Arthur Edward Waite's pioneering collection of Éliphas Levi's works in translation, the first significant publication of his work in English. After acquiring a copy of Dogme et Rituel de la Haute Magie, Waite began work on an translation, he thought an anthology of Lévi's writings based on these
translations would make a good book. After collaborating with publisher George Redway, they released The Mysteries of Magic in 1886. After extensive revisions adding new material from Lévi's minor works and his Paradoxes of the Highest Science, a second edition was published in 1887, of which this a reprint.
'The book drew the attention of L. W. de Laurence (1868 - 1936), an author and publisher of occult literature, who was also a prolific pirate and plagiarist.

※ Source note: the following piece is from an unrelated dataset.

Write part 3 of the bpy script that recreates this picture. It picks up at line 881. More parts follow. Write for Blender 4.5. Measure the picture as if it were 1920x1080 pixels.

Laurence was known for taking other people's work and reissuing it under his own name. According to Gilbert, Waite's translation of Levi was too well known for de Laurence to get away with publishing it as his own work; so instead he confined himself to stating that he had arranged "for its Publication in Its Present form".' (Weiser Antiquarian.)

Arthur Edward Waite was an American-born British poet and scholarly mystic who wrote extensively on occult and esoteric matters, and was the co-creator of the Rider-Waite tarot deck. As his biographer R. A. Gilbert described him, "Waite's name has survived because he was the first to attempt a systematic study of the history of western occultism—viewed as a spiritual tradition rather than as aspects of proto-science or as the pathology of religion." Waite was a sporadic member of the Hermetic Order of the Golden Dawn.

Éliphas Lévi (1810-1875), born Alphonse Louis Constant, was a French occult author, socialist, and ceremonial magician. Lévi exerted a profound influence on those who would follow: the Hermetic Order of the Golden Dawn, Helena Blavatsky, Aleister Crowley and many more.